居住地の災害に対する危険性の認知に関するアンケート集計
伊豆大島豪雨災害を経て,土砂災害の危険箇所についての関心が高まっていると思われる.地域での防災を考える上では,まずは居住地の災害に対する危険性を知ることが重要,ということは筆者が以前からよく指摘しているところである.ハザードマップ等の形で危険箇所の公開も進んでいるところだが,なかなかその情報の認知は進んでいない.
今年3月,筆者は「防災気象情報に関するアンケート」を行っている.
http://www.disaster-i.net/notes/130422report.pdf
http://www.disaster-i.net/notes/20130422p.pdf
この回答者は,それぞれ居住地の郵便番号情報を属性として持っている.そこで,郵便番号を元に,居住地が浸水想定区域に含まれるか,また,居住地付近に土石流危険渓流等の土砂災害危険箇所が存在するかを調べ,居住地の洪水,土砂災害にの危険性に対する認識との関係を検討した.郵便番号については,面情報が得られなかったため,住所からアドレスマッチングにより代表点の緯度経度を求め,点情報として用いた.浸水想定区域については,この代表点が浸水想定区域内にある場合を「浸水想定区域内の居住者」と見なした.土砂災害については,代表点を中心とした直径0.5km以内に土石流危険渓流,急傾斜地崩壊危険箇所,地すべり危険箇所などが存在する場合を「土砂災害危険箇所付近の居住者」と見なした.土砂災害警戒区域についての位置情報が得られていないため,検討対象としていない.
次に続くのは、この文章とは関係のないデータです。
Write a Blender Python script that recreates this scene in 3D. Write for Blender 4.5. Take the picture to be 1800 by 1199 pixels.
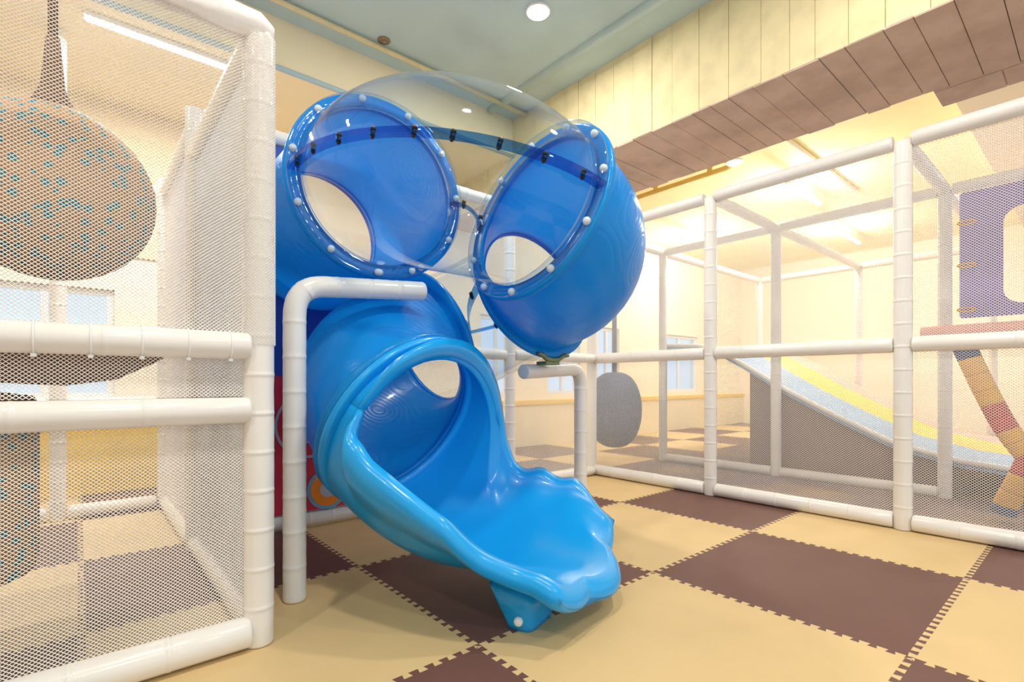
import bpy, bmesh, math, random
from mathutils import Vector, Matrix
random.seed(7)
R_ = math.radians
for o in list(bpy.data.objects): bpy.data.objects.remove(o)
sc = bpy.context.scene
COL = sc.collection

# ------------------------------------------------------------------ camera
CAM_H = 0.876
cam_d = bpy.data.cameras.new('camera'); cam = bpy.data.objects.new('camera', cam_d); COL.objects.link(cam)
cam.location = (0, 0, CAM_H); cam.rotation_euler = (R_(90), 0, R_(-40.46))
cam_d.sensor_width = 36; cam_d.lens = 36*893/1800; cam_d.shift_y = (672-599.5)/1800; cam_d.clip_start = .02
sc.camera = cam
# ------------------------------------------------------------------ world, exposure
w = bpy.data.worlds.new('world'); sc.world = w; w.use_nodes = True
w.node_tree.nodes['Background'].inputs[0].default_value = (0.80, 0.90, 1.0, 1)
w.node_tree.nodes['Background'].inputs[1].default_value = 1.7
sc.view_settings.view_transform = 'Standard'; sc.view_settings.look = 'None'
sc.view_settings.gamma = 1; sc.view_settings.use_curve_mapping = False
sc.view_settings.exposure = -0.52
LAMP_W = 40; TUBE_W = 85
WARM = (1.0, .93, .84)

# ------------------------------------------------------------------ materials
def srgb(r, g, b):
    def f(c):
        c /= 255
        return c/12.92 if c <= .04045 else ((c+.055)/1.055)**2.4
    return (f(r), f(g), f(b), 1)
MATS = {}
def mat(name, rgb, rough=.5, noise=0, nscale=8, bump=0, bscale=60, spec=.5, coat=0, metal=0, rgb2=None):
    if name in MATS: return MATS[name]
    m = bpy.data.materials.new(name); m.use_nodes = True
    nt = m.node_tree; b = nt.nodes['Principled BSDF']
    b.inputs['Base Color'].default_value = srgb(*rgb); b.inputs['Roughness'].default_value = rough
    b.inputs['Specular IOR Level'].default_value = spec; b.inputs['Coat Weight'].default_value = coat
    b.inputs['Coat Roughness'].default_value = .08; b.inputs['Metallic'].default_value = metal
    tc = nt.nodes.new('ShaderNodeTexCoord')
    if noise or rgb2:
        n = nt.nodes.new('ShaderNodeTexNoise'); n.inputs['Scale'].default_value = nscale; n.inputs['Detail'].default_value = 6
        nt.links.new(tc.outputs['Object'], n.inputs['Vector'])
        mx = nt.nodes.new('ShaderNodeMix'); mx.data_type = 'RGBA'
        c1 = srgb(*rgb); c2 = srgb(*rgb2) if rgb2 else tuple(x*(1-noise) for x in c1[:3])+(1,)
        mx.inputs[6].default_value = c1; mx.inputs[7].default_value = c2
        rp = nt.nodes.new('ShaderNodeMapRange'); rp.inputs[1].default_value = .42; rp.inputs[2].default_value = .68
        nt.links.new(n.outputs[0], rp.inputs[0]); nt.links.new(rp.outputs[0], mx.inputs[0]); nt.links.new(mx.outputs[2], b.inputs['Base Color'])
    if bump:
        n2 = nt.nodes.new('ShaderNodeTexNoise'); n2.inputs['Scale'].default_value = bscale; n2.inputs['Detail'].default_value = 4
        nt.links.new(tc.outputs['Object'], n2.inputs['Vector'])
        bp = nt.nodes.new('ShaderNodeBump'); bp.inputs['Strength'].default_value = bump; bp.inputs['Distance'].default_value = .01
        nt.links.new(n2.outputs[0], bp.inputs['Height']); nt.links.new(bp.outputs[0], b.inputs['Normal'])
    MATS[name] = m
    return m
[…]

3月の調査は盛岡市,静岡市,名古屋市の住民を対象としたが,まず静岡市在住者186人を対象とした.
「あなたがお住まいの地区は、次に挙げるような災害に対して安全だと思いますか(大雨・洪水)」に対する回答を,「浸水想定区域内の居住者」と「その他」に分類して集計した結果が上図である.「浸水想定区域内の居住者」と「その他」の間で,「危険」または「やや危険」を選択した回答者の比率にほとんど違いはなく,いずれも3~4割にとどまる.つまり,「浸水想定区域内の居住者」であっても,居住地が浸水に対して危険であることを,危険性の低い地域に比べ特段強く認知していないことになる.
「あなたがお住まいの地区は、次に挙げるような災害に対して安全だと思いますか(
がけ崩れ・土石流)」については,「土砂災害危険箇所付近の居住者」が27人と少ないため,あまりはっきりしたことは言えないが,「土砂災害危険箇所付近の居住者」と「その他」の間で,「危険」または「やや危険」を選択した回答者の比率にほとんど違いはなく,その率も低い傾向は,「大雨・洪水」と同様である.
ごく限定的なデータから予察的に行った集計であることには注意が必要であるが,居住地の災害に対する危険性がなかなか認識されていない可能性が示唆されている.